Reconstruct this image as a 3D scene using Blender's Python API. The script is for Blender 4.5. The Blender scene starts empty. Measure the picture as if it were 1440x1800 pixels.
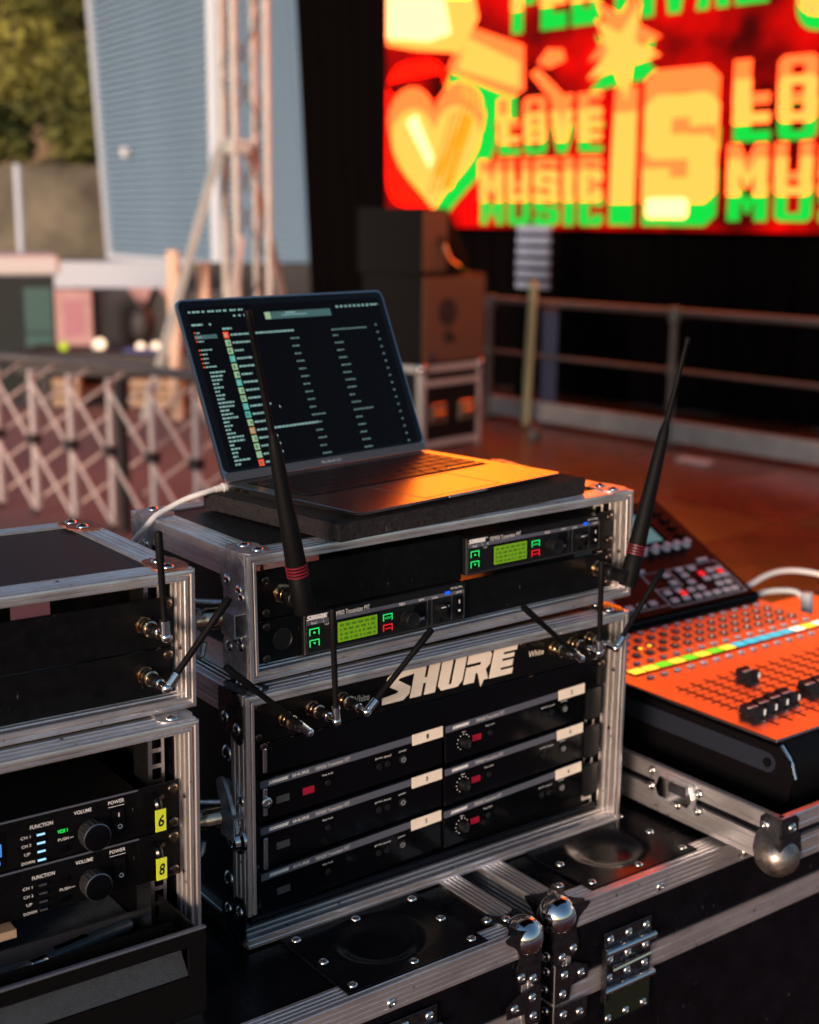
import bpy, bmesh, math, random
from mathutils import Vector, Matrix, Euler
random.seed(7)
S = bpy.context.scene
COL = S.collection

# ------------------------------------------------------------------ camera, sky, sun, exposure
CAMH = 1.8
PITCH, ROLL = 0.2149, 0.0070
cam = bpy.data.objects.new('camera', bpy.data.cameras.new('camera')); COL.objects.link(cam)
cam.data.sensor_fit = 'HORIZONTAL'; cam.data.sensor_width = 24.0; cam.data.lens = 40.0
cam.data.clip_start = 0.02; cam.data.clip_end = 500
fw = Vector((0, math.cos(PITCH), -math.sin(PITCH))); up0 = Vector((0, math.sin(PITCH), math.cos(PITCH))); rt0 = Vector((1, 0, 0))
rt = rt0*math.cos(ROLL) + up0*math.sin(ROLL); upv = up0*math.cos(ROLL) - rt0*math.sin(ROLL)
cm = Matrix((rt, upv, -fw)).transposed().to_4x4(); cm.translation = (0, 0, CAMH)
cam.matrix_world = cm
cam.data.dof.use_dof = True; cam.data.dof.focus_distance = 1.28; cam.data.dof.aperture_fstop = 4.0
cam.data.dof.aperture_blades = 0
S.camera = cam
SUN_EL, SUN_ROT = math.radians(8), math.radians(206)
w = bpy.data.worlds.new('World'); S.world = w; w.use_nodes = True
nt = w.node_tree
sky = nt.nodes.new('ShaderNodeTexSky'); sky.sky_type = 'NISHITA'; sky.sun_disc = False
sky.sun_elevation = SUN_EL; sky.sun_rotation = SUN_ROT; sky.dust_density = 1.2; sky.ozone_density = 2.6
nt.links.new(sky.outputs[0], nt.nodes['Background'].inputs[0])
nt.nodes['Background'].inputs[1].default_value = 0.085
sun = bpy.data.objects.new('sun', bpy.data.lights.new('sun', 'SUN')); COL.objects.link(sun)
sun.data.energy = 1.7; sun.data.angle = math.radians(16); sun.data.color = (1.0, .76, .64)
sdir = Vector((math.sin(SUN_ROT)*math.cos(SUN_EL), math.cos(SUN_ROT)*math.cos(SUN_EL), math.sin(SUN_EL)))
sun.rotation_euler = (-sdir).to_track_quat('-Z', 'Y').to_euler()
S.view_settings.view_transform = 'Standard'; S.view_settings.look = 'None'
S.view_settings.exposure = 1.25; S.view_settings.gamma = 1.0; S.view_settings.use_curve_mapping = False
S.cycles.use_denoising = True
S.cycles.sample_clamp_indirect = 6.0

# ------------------------------------------------------------------ materials
def mat(name, base=(.5, .5, .5), rough=.5, metal=0.0, emis=None, es=0.0, var=0.0, vscale=30, bump=0.0, bscale=200, rvar=0.0, spec=.5, stretch=None, coat=0.0):
    m = bpy.data.materials.new(name); m.use_nodes = True
    n, l = m.node_tree.nodes, m.node_tree.links; p = n['Principled BSDF']
    p.inputs['Base Color'].default_value = (*base, 1); p.inputs['Roughness'].default_value = rough
    p.inputs['Metallic'].default_value = metal; p.inputs['Specular IOR Level'].default_value = spec
    p.inputs['Coat Weight'].default_value = coat
    if emis: p.inputs['Emission Color'].default_value = (*emis, 1); p.inputs['Emission Strength'].default_value = es
    if var or bump or rvar:
        tc = n.new('ShaderNodeTexCoord'); src = tc.outputs['Object']
        if stretch:
            mp = n.new('ShaderNodeMapping'); mp.inputs['Scale'].default_value = stretch
            l.new(src, mp.inputs['Vector']); src = mp.outputs['Vector']
        def noise(sc, d=6):
            t = n.new('ShaderNodeTexNoise'); t.inputs['Scale'].default_value = sc; t.inputs['Detail'].default_value = d
            t.inputs['Roughness'].default_value = .65; l.new(src, t.inputs['Vector']); return t
        if var or rvar:
            t = noise(vscale)
            if var:
                r = n.new('ShaderNodeValToRGB')
                r.color_ramp.elements[0].position = .35; r.color_ramp.elements[1].position = .68
                r.color_ramp.elements[0].color = tuple(max(0, c*(1-var)) for c in base) + (1,)
                r.color_ramp.elements[1].color = tuple(min(1, c*(1+var*.5)) for c in base) + (1,)
                l.new(t.outputs['Fac'], r.inputs['Fac']); l.new(r.outputs['Color'], p.inputs['Base Color'])
            if rvar:
                t2 = noise(vscale*2.3)
                mr = n.new('ShaderNodeMapRange'); mr.inputs['From Min'].default_value = .3; mr.inputs['From Max'].default_value = .7
                mr.inputs['To Min'].default_value = max(.03, rough-rvar); mr.inputs['To Max'].default_value = min(1, rough+rvar)
                l.new(t2.outputs['Fac'], mr.inputs['Value']); l.new(mr.outputs['Result'], p.inputs['Roughness'])
        if bump:
            t = noise(bscale, 3); b = n.new('ShaderNodeBump'); b.inputs['Strength'].default_value = bump; b.inputs['Distance'].default_value = .002
            l.new(t.outputs['Fac'], b.inputs['Height']); l.new(b.outputs['Normal'], p.inputs['Normal'])
    return m

def alu_mat(name, base, rough, stretch):
    """worn extruded aluminium: long scratches, dark smudges and pits"""
    m = mat(name, base, rough, .86)
    n, l = m.node_tree.nodes, m.node_tree.links; p = n['Principled BSDF']
    tc = n.new('ShaderNodeTexCoord'); mp = n.new('ShaderNodeMapping'); mp.inputs['Scale'].default_value = stretch
    l.new(tc.outputs['Object'], mp.inputs['Vector'])
    a = n.new('ShaderNodeTexNoise'); a.inputs['Scale'].default_value = 38; a.inputs['Detail'].default_value = 8; a.inputs['Roughness'].default_value = .7
    l.new(mp.outputs['Vector'], a.inputs['Vector'])
    b = n.new('ShaderNodeTexNoise'); b.inputs['Scale'].default_value = 110; b.inputs['Detail'].default_value = 3
    l.new(tc.outputs['Object'], b.inputs['Vector'])
    r1 = n.new('ShaderNodeValToRGB'); r1.color_ramp.elements[0].position = .30; r1.color_ramp.elements[1].position = .62
    r1.color_ramp.elements[0].color = (base[0]*.58, base[1]*.54, base[2]*.53, 1); r1.color_ramp.elements[1].color = (*base, 1)
    l.new(a.outputs['Fac'], r1.inputs['Fac'])
    r2 = n.new('ShaderNodeValToRGB'); r2.color_ramp.elements[0].position = .24; r2.color_ramp.elements[1].position = .33
    r2.color_ramp.elements[0].color = (.08, .06, .055, 1); r2.color_ramp.elements[1].color = (1, 1, 1, 1)
    l.new(b.outputs['Fac'], r2.inputs['Fac'])
    mx = n.new('ShaderNodeMix'); mx.data_type = 'RGBA'; mx.blend_type = 'MULTIPLY'; mx.inputs[0].default_value = 1
    l.new(r1.outputs['Color'], mx.inputs[6]); l.new(r2.outputs['Color'], mx.inputs[7]); l.new(mx.outputs[2], p.inputs['Base Color'])
    mr = n.new('ShaderNodeMapRange'); mr.inputs['To Min'].default_value = rough+.16; mr.inputs['To Max'].default_value = rough-.18
    l.new(a.outputs['Fac'], mr.inputs['Value']); l.new(mr.outputs['Result'], p.inputs['Roughness'])
    bp = n.new('ShaderNodeBump'); bp.inputs['Strength'].default_value = .25; bp.inputs['Distance'].default_value = .0006
    l.new(a.outputs['Fac'], bp.inputs['Height']); l.new(bp.outputs['Normal'], p.inputs['Normal'])
    return m

M = {}
M['alux'] = alu_mat('aluminium_x', (.86, .82, .80), .34, (.3, 1, 1))
M['aluy'] = alu_mat('aluminium_y', (.82, .79, .78), .35, (1, .3, 1))
M['aluz'] = alu_mat('aluminium_z', (.88, .83, .80), .34, (1, 1, .3))
M['lam'] = mat('black_laminate', (.0065, .0055, .0065), .5, spec=.3, var=.35, vscale=40, stretch=(.15, 1, 1), bump=.06, bscale=260)
M['trunklam'] = mat('black_trunk_board', (.0035, .0035, .005), .26, spec=.14, var=.4, vscale=25, bump=.06, bscale=300, rvar=.08)
M['panel'] = mat('black_painted_steel', (.0025, .0024, .0026), .4, spec=.2, var=.5, vscale=60, rvar=.1, bump=.05, bscale=500)
M['gloss'] = mat('gloss_black_plastic', (.002, .002, .0026), .12, spec=.25)
M['plastic'] = mat('black_plastic', (.005, .005, .0055), .45, spec=.3, bump=.08, bscale=600)
M['rubber'] = mat('black_rubber', (.003, .0028, .003), .6, spec=.12, bump=.06, bscale=500)
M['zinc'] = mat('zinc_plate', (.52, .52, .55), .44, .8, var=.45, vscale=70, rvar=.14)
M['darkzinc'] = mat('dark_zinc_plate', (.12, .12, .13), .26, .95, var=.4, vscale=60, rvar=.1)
M['chrome'] = mat('chrome', (.72, .70, .69), .09, 1.0, rvar=.04, vscale=60)
M['rivet'] = mat('rivet_steel', (.66, .64, .62), .24, 1.0)
M['rust'] = mat('rusty_plate', (.33, .12, .07), .5, .55, var=.6, vscale=90, bump=.3, bscale=300)
M['brass'] = mat('brass_nickel', (.68, .52, .36), .2, 1.0, var=.3, vscale=200)
M['screw'] = mat('dark_screw', (.10, .075, .06), .28, .95)
M['white'] = mat('white_print', (.78, .76, .74), .5)
M['cream'] = mat('cream_vinyl', (.84, .72, .58), .5, var=.06, vscale=40)
M['greyprint'] = mat('grey_print', (.42, .42, .44), .5)
M['strip'] = mat('blue_grey_strip', (.085, .09, .115), .38)
M['greystrip'] = mat('grey_strip', (.055, .055, .06), .4)
M['slot'] = mat('inside_black', (.002, .002, .002), .8, spec=.08)
M['foam'] = mat('black_foam', (.022, .019, .020), .95, spec=.2, bump=1.0, bscale=420, var=.5, vscale=220)
M['greyfoam'] = mat('grey_foam', (.11, .13, .15), .9, bump=.6, bscale=500, var=.3, vscale=90)
M['drawerlip'] = mat('grey_powder_coat', (.028, .033, .038), .62, bump=.3, bscale=900, var=.25, vscale=120)
M['laptop'] = mat('space_grey_aluminium', (.38, .36, .355), .30, 1.0, bump=.03, bscale=1500)
M['lapdark'] = mat('laptop_bezel', (.004, .004, .005), .14, spec=.2)
M['key'] = mat('laptop_key', (.010, .009, .010), .42)
M['cable'] = mat('white_cable', (.86, .81, .74), .42)
M['yellowlab'] = mat('yellow_label', (.62, .72, .03), .5)
M['marker'] = mat('marker_ink', (.01, .012, .01), .5)
M['mixer'] = mat('console_plate', (.31, .25, .235), .34, .94, rvar=.05, vscale=60)
M['mixerdark'] = mat('console_black', (.004, .0035, .004), .45, spec=.08)
M['cheek'] = mat('console_cheek', (.014, .017, .026), .55, spec=.2, bump=.1, bscale=700)
M['padgrey'] = mat('pad_grey', (.62, .58, .62), .4)
M['greenlatch'] = mat('green_tinted_plate', (.06, .085, .055), .22, .85, rvar=.08, vscale=40)
M['dishplate'] = mat('black_pressed_plate', (.003, .003, .0045), .24, spec=.2, rvar=.05, vscale=30)
def specks(key, scale, lo, hi, tone=(.20, .19, .185), patch=9):
    """dust, scuffs and small scratches on dark boards and panels"""
    m = M[key]; n, l = m.node_tree.nodes, m.node_tree.links; p = n['Principled BSDF']
    tc = n.new('ShaderNodeTexCoord')
    a = n.new('ShaderNodeTexNoise'); a.inputs['Scale'].default_value = scale; a.inputs['Detail'].default_value = 2
    c = n.new('ShaderNodeTexNoise'); c.inputs['Scale'].default_value = patch; c.inputs['Detail'].default_value = 4
    mp = n.new('ShaderNodeMapping'); mp.inputs['Scale'].default_value = (1, 1, .22)
    l.new(tc.outputs['Object'], mp.inputs['Vector']); l.new(mp.outputs['Vector'], a.inputs['Vector']); l.new(tc.outputs['Object'], c.inputs['Vector'])
    r = n.new('ShaderNodeMapRange'); r.inputs['From Min'].default_value = lo; r.inputs['From Max'].default_value = hi
    l.new(a.outputs['Fac'], r.inputs['Value'])
    r2 = n.new('ShaderNodeMapRange'); r2.inputs['From Min'].default_value = .52; r2.inputs['From Max'].default_value = .72
    l.new(c.outputs['Fac'], r2.inputs['Value'])
    mu = n.new('ShaderNodeMath'); mu.operation = 'MULTIPLY'; l.new(r.outputs['Result'], mu.inputs[0]); l.new(r2.outputs['Result'], mu.inputs[1])
    mx = n.new('ShaderNodeMix'); mx.data_type = 'RGBA'; l.new(mu.outputs[0], mx.inputs[0])
    bc = p.inputs['Base Color']
    if bc.links: l.new(bc.links[0].from_socket, mx.inputs[6])
    else: mx.inputs[6].default_value = bc.default_value
    mx.inputs[7].default_value = (*tone, 1); l.new(mx.outputs[2], bc)
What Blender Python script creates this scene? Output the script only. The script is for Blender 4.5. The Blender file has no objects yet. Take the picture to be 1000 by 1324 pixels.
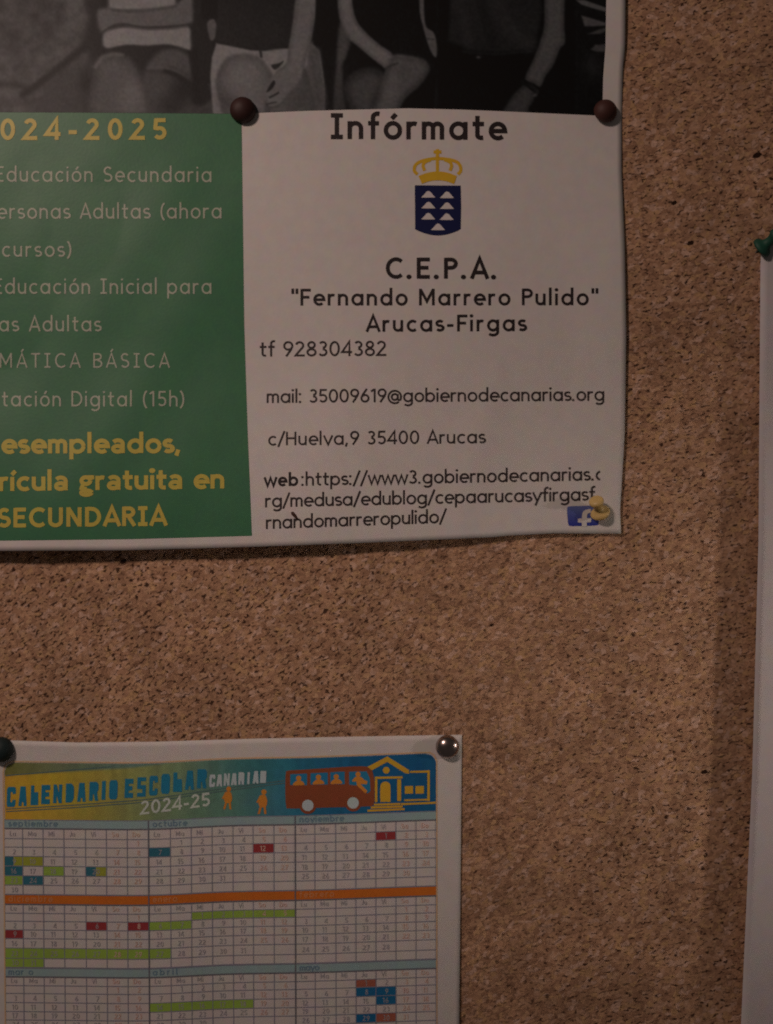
import bpy, bmesh, math, random
import numpy as np
from mathutils import Vector, Matrix

random.seed(7)
rng = np.random.default_rng(11)
scene = bpy.context.scene
COL = scene.collection

# ------------------------------------------------------------------ camera, light, exposure
S = 0.00034                      # metres on the board per unit of the 1000 x 1324 layout grid
DIST = 0.40                      # camera to board
cam_data = bpy.data.cameras.new('camera')
cam = bpy.data.objects.new('camera', cam_data)
COL.objects.link(cam)
cam.location = (0, -DIST, 0)
cam.rotation_euler = (math.radians(90), 0, 0)
cam_data.sensor_fit = 'VERTICAL'
cam_data.angle = 2 * math.atan(662 * S / DIST)
cam_data.clip_start = 0.01
cam_data.clip_end = 50
cam_data.dof.use_dof = True
cam_data.dof.focus_distance = 0.374
cam_data.dof.aperture_fstop = 2.3
scene.camera = cam

world = bpy.data.worlds.new('World')
scene.world = world
world.use_nodes = True
wn = world.node_tree.nodes['Background']
wn.inputs[0].default_value = (1.0, 0.80, 0.70, 1)
wn.inputs[1].default_value = 0.037


def lamp(name, loc, target, size, power, colour, spread=180):
    d = bpy.data.lights.new(name, 'AREA')
    d.shape = 'SQUARE'
    d.size = size
    d.energy = power
    d.color = colour
    d.spread = math.radians(spread)
    o = bpy.data.objects.new(name, d)
    COL.objects.link(o)
    o.location = loc
    o.rotation_euler = (Vector(target) - Vector(loc)).to_track_quat('-Z', 'Y').to_euler()
    return o


lamp('ceiling_lamp', (-0.48, -0.62, 0.50), (-0.05, 0, 0.0), 0.09, 0.70, (1.0, 0.725, 0.625), 90)
lamp('side_lamp', (1.10, -0.36, 0.02), (0.32, 0, -0.06), 0.05, 0.062, (1.0, 0.80, 0.68), 19)

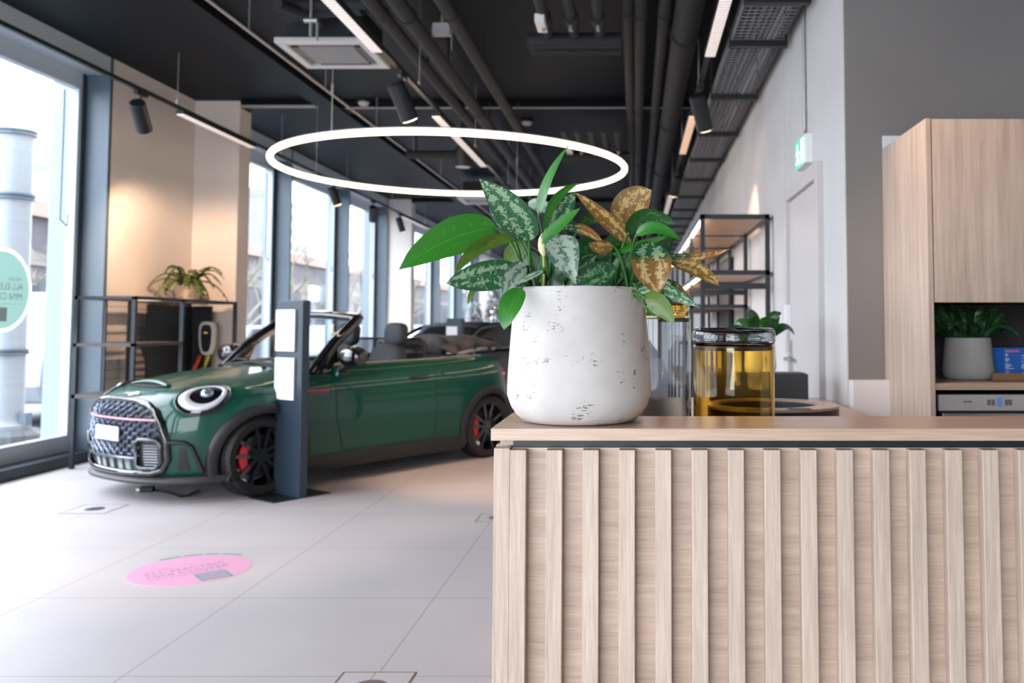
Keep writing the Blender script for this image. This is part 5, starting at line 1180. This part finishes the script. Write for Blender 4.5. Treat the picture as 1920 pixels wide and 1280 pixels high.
# base, middle, tip in the photo, blade width there, roll, depths, kind
LV = [((932, 428), (848, 447), (748, 505), 76, .25, 1.93, 1.89, 1.85, 'g', .42), ((993, 452), (962, 400), (898, 335), 66, .2, 1.90, 1.86, 1.83, 'v', .42),
      ((958, 432), (940, 405), (922, 372), 34, .0, 2.0, 2.01, 2.0, 's', .5), ((972, 450), (905, 458), (852, 514), 24, .7, 1.94, 1.90, 1.88, 'o', .45),
      ((982, 452), (965, 476), (950, 496), 40, .1, 2.02, 2.04, 2.06, 'o', .5), ((978, 510), (912, 516), (836, 531), 56, .3, 1.90, 1.86, 1.82, 'v', .45),
      ((893, 538), (884, 552), (877, 572), 12, .3, 1.88, 1.86, 1.85, 'o', .4), ((988, 498), (962, 520), (945, 564), 38, .3, 1.88, 1.85, 1.83, 's', .4),
      ((978, 540), (958, 572), (945, 618), 44, .25, 1.83, 1.80, 1.79, 'g', .45), ((1010, 405), (1032, 330), (1074, 264), 21, .75, 1.93, 1.92, 1.91, 'g', .32),
      ((1022, 432), (1040, 375), (1086, 343), 15, .8, 1.92, 1.92, 1.92, 'g', .45), ((1038, 440), (1050, 405), (1079, 360), 46, .2, 1.97, 1.99, 2.0, 'v', .45),
      ((1038, 398), (1012, 385), (990, 380), 26, .2, 2.02, 2.04, 2.06, 's', .5), ((1012, 456), (1043, 428), (1089, 389), 24, .5, 1.88, 1.87, 1.86, 'g', .45),
      ((1184, 458), (1136, 412), (1078, 360), 30, .3, 1.94, 1.91, 1.90, 'b', .42), ((1048, 440), (1058, 478), (1081, 534), 64, .15, 1.86, 1.83, 1.82, 's', .36),
      ((1052, 428), (1095, 430), (1132, 458), 18, .6, 1.93, 1.92, 1.93, 'm', .45), ((1178, 428), (1182, 390), (1222, 356), 70, .1, 1.99, 2.0, 2.0, 'b', .48),
      ((1176, 440), (1212, 408), (1268, 420), 36, .6, 1.92, 1.90, 1.88, 'd', .42), ((1192, 442), (1230, 428), (1277, 452), 24, .4, 1.90, 1.88, 1.86, 'g', .42),
      ((1150, 476), (1200, 458), (1256, 441), 14, .5, 1.94, 1.92, 1.90, 'g', .45), ((1218, 452), (1222, 500), (1237, 550), 76, .12, 1.87, 1.84, 1.83, 'm', .42),
      ((1250, 480), (1308, 480), (1371, 466), 17, .5, 1.90, 1.90, 1.90, 'm', .40), ((1256, 492), (1302, 503), (1349, 536), 29, .3, 1.90, 1.88, 1.86, 'b', .5),
      ((1196, 545), (1250, 547), (1313, 578), 31, .4, 1.86, 1.84, 1.82, 'v', .38), ((1256, 526), (1276, 545), (1302, 574), 14, .4, 1.95, 1.95, 1.95, 'm', .4),
      ((1208, 558), (1236, 570), (1264, 607), 38, .3, 1.85, 1.84, 1.83, 'o', .45), ((1212, 578), (1220, 584), (1228, 594), 10, .2, 1.86, 1.86, 1.86, 'g', .4),
      ((1156, 502), (1110, 520), (1056, 549), 50, .15, 1.90, 1.88, 1.87, 'k', .45), ((1150, 462), (1128, 463), (1104, 456), 26, .3, 1.92, 1.90, 1.88, 'b', .5),
      ((1020, 506), (992, 520), (965, 533), 13, .5, 1.85, 1.83, 1.82, 's', .4), ((1160, 480), (1140, 470), (1100, 478), 36, .4, 2.0, 2.0, 2.0, 'd', .45),
      ((1150, 500), (1175, 462), (1195, 452), 40, .3, 2.0, 2.0, 1.98, 'd', .45), ((1075, 520), (1090, 470), (1118, 440), 34, .4, 2.03, 2.05, 2.06, 'd', .45),
      ((1215, 520), (1240, 470), (1262, 440), 30, .5, 2.05, 2.08, 2.1, 'd', .45), ((1020, 520), (1000, 490), (975, 478), 34, .4, 2.03, 2.06, 2.08, 'd', .45),
      ((1180, 540), (1160, 520), (1120, 505), 40, .3, 1.97, 1.97, 1.96, 'd', .45), ((1050, 540), (1040, 505), (1068, 470), 34, .3, 2.0, 2.02, 2.04, 'd', .45), ((1215, 545), (1180, 525), (1165, 500), 34, .4, 2.0, 2.0, 2.0, 'k', .45), ((1110, 545), (1120, 500), (1150, 455), 40, .3, 2.05, 2.08, 2.10, 'd', .45), ((1065, 545), (1085, 500), (1120, 478), 38, .3, 2.0, 2.0, 2.0, 'k', .45), ((1140, 540), (1165, 500), (1182, 468), 34, .3, 1.96, 1.96, 1.96, 'k', .45),
      ((1000, 548), (985, 520), (962, 500), 34, .3, 2.0, 2.02, 2.04, 'd', .45), ((1030, 545), (1045, 520), (1075, 500), 34, .3, 1.95, 1.94, 1.94, 'd', .45), ((1190, 470), (1160, 452), (1122, 470), 32, .3, 1.96, 1.95, 1.94, 'd', .45), ((1085, 430), (1110, 410), (1150, 405), 24, .4, 2.06, 2.08, 2.1, 'd', .45),
      ((1200, 548), (1230, 560), (1268, 566), 30, .4, 1.95, 1.95, 1.95, 'd', .4)]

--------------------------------

**Goal of the exercise**
Search the preceding listing for the word "image" and pull out every line that holds it.

**Response to this exercise**
Reconstruct this image as a 3D scene using Blender's Python API. The script is for Blender 4.5. The Blender scene starts empty. Measure the picture as if it were 1440x1800 pixels.
Keep writing the Blender script for this image. This is part 5, starting at line 1180. This part finishes the script. Write for Blender 4.5. Treat the picture as 1920 pixels wide and 1280 pixels high.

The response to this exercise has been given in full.